__INSTRUCTIONS TO FOLLOW__
Print the data exactly, leaving nothing out.

__SOURCE MATERIAL__
------

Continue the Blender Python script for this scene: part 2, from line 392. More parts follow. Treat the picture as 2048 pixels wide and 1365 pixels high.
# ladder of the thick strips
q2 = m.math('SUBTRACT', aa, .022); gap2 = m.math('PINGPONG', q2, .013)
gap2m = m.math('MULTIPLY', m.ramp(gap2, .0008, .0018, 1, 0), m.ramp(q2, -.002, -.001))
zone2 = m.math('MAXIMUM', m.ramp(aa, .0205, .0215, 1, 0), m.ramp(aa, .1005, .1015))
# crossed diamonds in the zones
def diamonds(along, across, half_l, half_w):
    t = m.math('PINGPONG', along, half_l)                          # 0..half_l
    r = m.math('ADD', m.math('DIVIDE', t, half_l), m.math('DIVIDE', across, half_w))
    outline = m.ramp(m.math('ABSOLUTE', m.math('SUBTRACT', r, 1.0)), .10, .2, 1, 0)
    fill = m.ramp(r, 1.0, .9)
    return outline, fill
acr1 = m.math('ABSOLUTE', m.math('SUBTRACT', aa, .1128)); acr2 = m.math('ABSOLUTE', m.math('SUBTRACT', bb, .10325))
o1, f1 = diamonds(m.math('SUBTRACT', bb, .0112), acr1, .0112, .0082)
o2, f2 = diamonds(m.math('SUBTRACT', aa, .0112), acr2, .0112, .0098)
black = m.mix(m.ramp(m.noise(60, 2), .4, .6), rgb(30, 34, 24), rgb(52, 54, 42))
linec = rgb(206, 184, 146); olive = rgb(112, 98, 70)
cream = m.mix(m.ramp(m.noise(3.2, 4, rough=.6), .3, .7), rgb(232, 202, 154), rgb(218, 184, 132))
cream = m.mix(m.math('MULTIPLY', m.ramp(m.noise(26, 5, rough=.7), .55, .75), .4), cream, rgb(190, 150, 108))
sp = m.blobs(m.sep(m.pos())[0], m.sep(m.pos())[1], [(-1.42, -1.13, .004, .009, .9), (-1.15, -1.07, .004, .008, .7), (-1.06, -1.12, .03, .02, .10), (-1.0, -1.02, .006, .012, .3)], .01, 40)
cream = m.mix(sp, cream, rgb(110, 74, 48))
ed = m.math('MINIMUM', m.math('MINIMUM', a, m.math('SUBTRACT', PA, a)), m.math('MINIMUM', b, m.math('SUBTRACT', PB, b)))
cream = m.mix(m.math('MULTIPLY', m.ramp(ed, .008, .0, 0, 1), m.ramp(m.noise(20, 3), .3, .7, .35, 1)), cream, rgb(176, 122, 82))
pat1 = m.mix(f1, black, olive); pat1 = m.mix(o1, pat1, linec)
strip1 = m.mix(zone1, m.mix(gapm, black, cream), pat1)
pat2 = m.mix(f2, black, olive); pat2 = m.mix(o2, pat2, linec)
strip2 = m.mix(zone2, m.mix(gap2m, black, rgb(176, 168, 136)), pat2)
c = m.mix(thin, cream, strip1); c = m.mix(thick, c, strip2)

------

__SOLUTION TO THIS PROBLEM__
Continue the Blender Python script for this scene: part 2, from line 392. More parts follow. Treat the picture as 2048 pixels wide and 1365 pixels high.
# ladder of the thick strips
q2 = m.math('SUBTRACT', aa, .022); gap2 = m.math('PINGPONG', q2, .013)
gap2m = m.math('MULTIPLY', m.ramp(gap2, .0008, .0018, 1, 0), m.ramp(q2, -.002, -.001))
zone2 = m.math('MAXIMUM', m.ramp(aa, .0205, .0215, 1, 0), m.ramp(aa, .1005, .1015))
# crossed diamonds in the zones
def diamonds(along, across, half_l, half_w):
    t = m.math('PINGPONG', along, half_l)                          # 0..half_l
    r = m.math('ADD', m.math('DIVIDE', t, half_l), m.math('DIVIDE', across, half_w))
    outline = m.ramp(m.math('ABSOLUTE', m.math('SUBTRACT', r, 1.0)), .10, .2, 1, 0)
    fill = m.ramp(r, 1.0, .9)
    return outline, fill
acr1 = m.math('ABSOLUTE', m.math('SUBTRACT', aa, .1128)); acr2 = m.math('ABSOLUTE', m.math('SUBTRACT', bb, .10325))
o1, f1 = diamonds(m.math('SUBTRACT', bb, .0112), acr1, .0112, .0082)
o2, f2 = diamonds(m.math('SUBTRACT', aa, .0112), acr2, .0112, .0098)
black = m.mix(m.ramp(m.noise(60, 2), .4, .6), rgb(30, 34, 24), rgb(52, 54, 42))
linec = rgb(206, 184, 146); olive = rgb(112, 98, 70)
cream = m.mix(m.ramp(m.noise(3.2, 4, rough=.6), .3, .7), rgb(232, 202, 154), rgb(218, 184, 132))
cream = m.mix(m.math('MULTIPLY', m.ramp(m.noise(26, 5, rough=.7), .55, .75), .4), cream, rgb(190, 150, 108))
sp = m.blobs(m.sep(m.pos())[0], m.sep(m.pos())[1], [(-1.42, -1.13, .004, .009, .9), (-1.15, -1.07, .004, .008, .7), (-1.06, -1.12, .03, .02, .10), (-1.0, -1.02, .006, .012, .3)], .01, 40)
cream = m.mix(sp, cream, rgb(110, 74, 48))
ed = m.math('MINIMUM', m.math('MINIMUM', a, m.math('SUBTRACT', PA, a)), m.math('MINIMUM', b, m.math('SUBTRACT', PB, b)))
cream = m.mix(m.math('MULTIPLY', m.ramp(ed, .008, .0, 0, 1), m.ramp(m.noise(20, 3), .3, .7, .35, 1)), cream, rgb(176, 122, 82))
pat1 = m.mix(f1, black, olive); pat1 = m.mix(o1, pat1, linec)
strip1 = m.mix(zone1, m.mix(gapm, black, cream), pat1)
pat2 = m.mix(f2, black, olive); pat2 = m.mix(o2, pat2, linec)
strip2 = m.mix(zone2, m.mix(gap2m, black, rgb(176, 168, 136)), pat2)
c = m.mix(thin, cream, strip1); c = m.mix(thick, c, strip2)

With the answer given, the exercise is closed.